Pictures are not part of the copy. Retype the lines from the first one through the line that contains "return V, [np.c_[i, i".
** BEGIN **
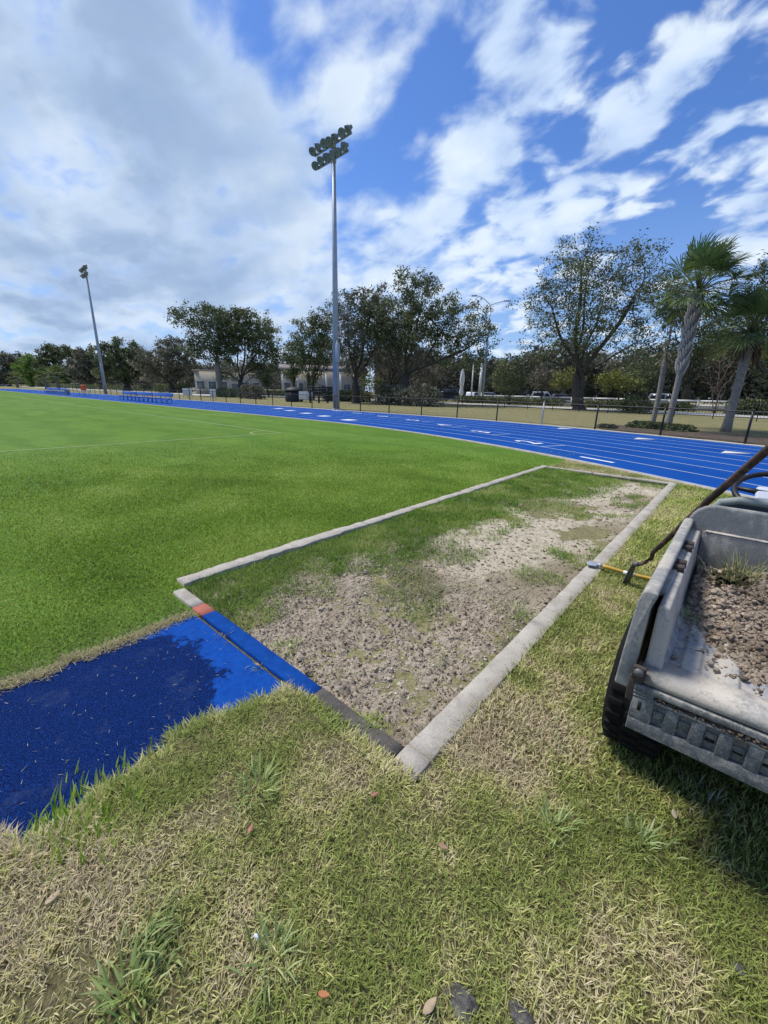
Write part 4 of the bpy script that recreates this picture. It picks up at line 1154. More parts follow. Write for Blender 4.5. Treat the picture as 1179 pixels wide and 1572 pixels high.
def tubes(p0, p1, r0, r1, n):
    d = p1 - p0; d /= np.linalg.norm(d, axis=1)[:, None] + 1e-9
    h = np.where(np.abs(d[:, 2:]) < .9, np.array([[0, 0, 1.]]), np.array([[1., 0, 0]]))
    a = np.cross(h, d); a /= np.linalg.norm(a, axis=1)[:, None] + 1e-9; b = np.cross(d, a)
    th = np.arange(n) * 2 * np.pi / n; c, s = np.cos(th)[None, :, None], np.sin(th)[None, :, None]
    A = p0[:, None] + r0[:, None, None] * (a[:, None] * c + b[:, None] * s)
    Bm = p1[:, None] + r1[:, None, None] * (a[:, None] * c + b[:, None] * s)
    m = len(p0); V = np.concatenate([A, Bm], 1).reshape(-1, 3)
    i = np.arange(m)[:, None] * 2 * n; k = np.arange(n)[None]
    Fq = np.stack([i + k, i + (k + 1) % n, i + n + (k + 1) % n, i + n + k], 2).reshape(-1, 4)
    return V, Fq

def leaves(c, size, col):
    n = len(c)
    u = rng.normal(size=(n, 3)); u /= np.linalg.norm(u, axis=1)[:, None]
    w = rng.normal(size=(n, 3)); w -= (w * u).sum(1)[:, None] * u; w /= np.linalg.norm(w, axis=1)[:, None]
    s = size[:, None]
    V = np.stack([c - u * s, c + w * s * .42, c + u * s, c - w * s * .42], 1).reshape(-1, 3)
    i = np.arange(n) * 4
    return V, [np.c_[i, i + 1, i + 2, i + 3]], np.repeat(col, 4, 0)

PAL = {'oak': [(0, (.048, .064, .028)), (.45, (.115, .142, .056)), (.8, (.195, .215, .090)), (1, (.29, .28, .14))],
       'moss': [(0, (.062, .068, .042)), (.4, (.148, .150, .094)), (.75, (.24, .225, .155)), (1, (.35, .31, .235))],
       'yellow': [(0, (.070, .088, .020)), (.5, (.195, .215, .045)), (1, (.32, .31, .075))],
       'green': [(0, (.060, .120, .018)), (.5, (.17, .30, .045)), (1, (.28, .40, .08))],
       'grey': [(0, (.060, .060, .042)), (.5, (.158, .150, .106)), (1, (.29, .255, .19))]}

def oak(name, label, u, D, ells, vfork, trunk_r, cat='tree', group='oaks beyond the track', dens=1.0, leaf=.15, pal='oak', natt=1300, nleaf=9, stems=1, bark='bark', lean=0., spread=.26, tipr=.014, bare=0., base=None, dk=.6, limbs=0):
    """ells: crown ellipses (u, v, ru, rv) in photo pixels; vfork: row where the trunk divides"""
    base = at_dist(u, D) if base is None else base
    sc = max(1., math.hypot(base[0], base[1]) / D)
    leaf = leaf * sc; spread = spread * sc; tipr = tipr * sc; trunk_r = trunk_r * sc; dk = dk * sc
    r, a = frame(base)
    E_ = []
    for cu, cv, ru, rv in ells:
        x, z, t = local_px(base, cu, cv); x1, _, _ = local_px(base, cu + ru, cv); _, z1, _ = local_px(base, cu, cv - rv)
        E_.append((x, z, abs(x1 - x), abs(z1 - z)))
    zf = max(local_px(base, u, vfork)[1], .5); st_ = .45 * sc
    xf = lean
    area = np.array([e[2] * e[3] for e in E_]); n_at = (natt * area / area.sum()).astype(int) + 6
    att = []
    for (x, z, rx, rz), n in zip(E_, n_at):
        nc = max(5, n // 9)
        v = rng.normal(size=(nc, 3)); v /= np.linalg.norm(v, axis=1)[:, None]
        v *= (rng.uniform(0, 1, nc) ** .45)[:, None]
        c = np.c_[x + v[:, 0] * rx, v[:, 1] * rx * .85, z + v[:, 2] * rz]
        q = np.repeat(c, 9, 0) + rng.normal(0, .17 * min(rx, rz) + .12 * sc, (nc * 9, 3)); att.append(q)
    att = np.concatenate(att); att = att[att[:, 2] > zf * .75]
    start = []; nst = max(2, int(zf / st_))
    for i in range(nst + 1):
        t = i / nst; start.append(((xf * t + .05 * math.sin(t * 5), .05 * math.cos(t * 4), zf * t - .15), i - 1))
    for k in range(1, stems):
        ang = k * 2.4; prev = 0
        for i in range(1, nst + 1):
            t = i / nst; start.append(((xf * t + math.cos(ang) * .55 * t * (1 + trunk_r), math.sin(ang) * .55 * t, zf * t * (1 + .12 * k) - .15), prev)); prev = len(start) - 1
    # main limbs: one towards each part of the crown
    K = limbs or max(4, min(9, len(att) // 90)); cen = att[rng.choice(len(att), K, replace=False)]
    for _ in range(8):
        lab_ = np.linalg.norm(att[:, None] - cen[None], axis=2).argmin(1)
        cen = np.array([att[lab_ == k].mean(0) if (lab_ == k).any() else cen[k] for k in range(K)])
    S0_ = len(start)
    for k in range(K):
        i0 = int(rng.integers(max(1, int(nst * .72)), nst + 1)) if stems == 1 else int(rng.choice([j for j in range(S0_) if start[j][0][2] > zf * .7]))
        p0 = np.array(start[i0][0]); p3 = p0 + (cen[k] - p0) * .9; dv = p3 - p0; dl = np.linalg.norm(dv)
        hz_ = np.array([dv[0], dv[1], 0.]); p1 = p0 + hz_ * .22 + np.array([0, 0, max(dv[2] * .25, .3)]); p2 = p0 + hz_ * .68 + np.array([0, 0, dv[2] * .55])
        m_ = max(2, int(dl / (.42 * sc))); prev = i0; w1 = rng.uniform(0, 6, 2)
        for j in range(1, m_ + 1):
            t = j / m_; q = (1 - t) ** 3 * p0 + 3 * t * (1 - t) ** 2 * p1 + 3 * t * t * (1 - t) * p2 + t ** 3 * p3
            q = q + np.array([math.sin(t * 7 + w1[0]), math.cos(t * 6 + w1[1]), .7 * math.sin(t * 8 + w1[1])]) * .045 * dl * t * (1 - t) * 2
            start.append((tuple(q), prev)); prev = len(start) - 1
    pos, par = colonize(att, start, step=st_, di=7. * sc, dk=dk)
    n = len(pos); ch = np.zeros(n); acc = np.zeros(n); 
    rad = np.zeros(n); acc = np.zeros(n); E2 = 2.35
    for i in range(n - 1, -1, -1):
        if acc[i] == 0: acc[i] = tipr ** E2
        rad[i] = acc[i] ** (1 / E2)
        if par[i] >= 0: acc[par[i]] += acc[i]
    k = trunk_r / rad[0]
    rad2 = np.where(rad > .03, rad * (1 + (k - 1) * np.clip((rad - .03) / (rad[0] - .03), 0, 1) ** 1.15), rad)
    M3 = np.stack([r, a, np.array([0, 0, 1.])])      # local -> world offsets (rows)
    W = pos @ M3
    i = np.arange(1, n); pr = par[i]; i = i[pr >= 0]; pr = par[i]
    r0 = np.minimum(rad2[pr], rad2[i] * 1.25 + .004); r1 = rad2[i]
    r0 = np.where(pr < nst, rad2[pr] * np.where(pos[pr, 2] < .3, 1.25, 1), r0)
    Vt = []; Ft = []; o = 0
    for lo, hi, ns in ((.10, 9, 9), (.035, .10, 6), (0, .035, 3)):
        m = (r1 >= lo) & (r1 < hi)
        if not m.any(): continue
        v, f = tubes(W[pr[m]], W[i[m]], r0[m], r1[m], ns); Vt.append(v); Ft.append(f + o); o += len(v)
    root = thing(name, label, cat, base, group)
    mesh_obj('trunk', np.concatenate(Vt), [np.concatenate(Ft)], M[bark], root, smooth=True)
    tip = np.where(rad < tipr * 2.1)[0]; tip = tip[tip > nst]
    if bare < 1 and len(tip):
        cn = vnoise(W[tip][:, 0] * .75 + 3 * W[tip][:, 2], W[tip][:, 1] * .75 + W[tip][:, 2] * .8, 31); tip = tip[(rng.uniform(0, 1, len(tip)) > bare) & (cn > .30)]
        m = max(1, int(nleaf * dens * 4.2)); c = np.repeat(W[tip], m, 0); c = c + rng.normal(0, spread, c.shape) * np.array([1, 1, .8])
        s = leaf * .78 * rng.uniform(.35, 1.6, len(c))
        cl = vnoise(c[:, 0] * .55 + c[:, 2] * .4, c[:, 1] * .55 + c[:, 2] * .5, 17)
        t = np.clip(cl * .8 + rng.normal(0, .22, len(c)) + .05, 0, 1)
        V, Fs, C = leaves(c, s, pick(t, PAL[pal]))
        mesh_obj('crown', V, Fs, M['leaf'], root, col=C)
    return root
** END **
§ **TASK SOLUTION**:
Write part 4 of the bpy script that recreates this picture. It picks up at line 1154. More parts follow. Write for Blender 4.5. Treat the picture as 1179 pixels wide and 1572 pixels high.
def tubes(p0, p1, r0, r1, n):
    d = p1 - p0; d /= np.linalg.norm(d, axis=1)[:, None] + 1e-9
    h = np.where(np.abs(d[:, 2:]) < .9, np.array([[0, 0, 1.]]), np.array([[1., 0, 0]]))
    a = np.cross(h, d); a /= np.linalg.norm(a, axis=1)[:, None] + 1e-9; b = np.cross(d, a)
    th = np.arange(n) * 2 * np.pi / n; c, s = np.cos(th)[None, :, None], np.sin(th)[None, :, None]
    A = p0[:, None] + r0[:, None, None] * (a[:, None] * c + b[:, None] * s)
    Bm = p1[:, None] + r1[:, None, None] * (a[:, None] * c + b[:, None] * s)
    m = len(p0); V = np.concatenate([A, Bm], 1).reshape(-1, 3)
    i = np.arange(m)[:, None] * 2 * n; k = np.arange(n)[None]
    Fq = np.stack([i + k, i + (k + 1) % n, i + n + (k + 1) % n, i + n + k], 2).reshape(-1, 4)
    return V, Fq

def leaves(c, size, col):
    n = len(c)
    u = rng.normal(size=(n, 3)); u /= np.linalg.norm(u, axis=1)[:, None]
    w = rng.normal(size=(n, 3)); w -= (w * u).sum(1)[:, None] * u; w /= np.linalg.norm(w, axis=1)[:, None]
    s = size[:, None]
    V = np.stack([c - u * s, c + w * s * .42, c + u * s, c - w * s * .42], 1).reshape(-1, 3)
    i = np.arange(n) * 4
    return V, [np.c_[i, i + 1, i + 2, i + 3]], np.repeat(col, 4, 0)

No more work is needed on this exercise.